The psychological theory of expectation that David Huron proposes in Sweet Anticipation grew out of his experimental efforts to understand how music evokes emotions. These efforts evolved into a general theory of expectation that will prove informative to readers interested in cognitive science and evolutionary psychology as well as those interested in music. The book describes a set of psychological mechanisms and illustrates how these mechanisms work in the case of music.
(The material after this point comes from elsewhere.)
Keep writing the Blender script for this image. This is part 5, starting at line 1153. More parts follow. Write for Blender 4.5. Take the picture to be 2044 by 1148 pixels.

Huron proposes that emotions evoked by expectation involve 5 functionally distinct response systems:
Reaction responses, which engage defensive reflexes
Tension responses, where uncertainty leads to stress
Prediction responses, which reward accurate prediction
Imagination responses, which facilitate deferred gratification
Appraisal responses, which occur after conscious thought is engaged
For real-world events, these 5 response systems typically produce a complex mixture of feelings. The book identifies some of the aesthetic possibilities afforded by expectation, and shows how common musical devices (such as syncopation, cadence, meter, tonality, and climax) exploit the psychological opportunities. The theory also provides new insights into the physiological psychology of awe, laughter, and spine-tingling chills. Huron traces the psychology of expectations from the patterns of the physical/cultural world through imperfectly learned heuristics used to predict that world to the phenomenal qualia we experienced as we apprehend the world.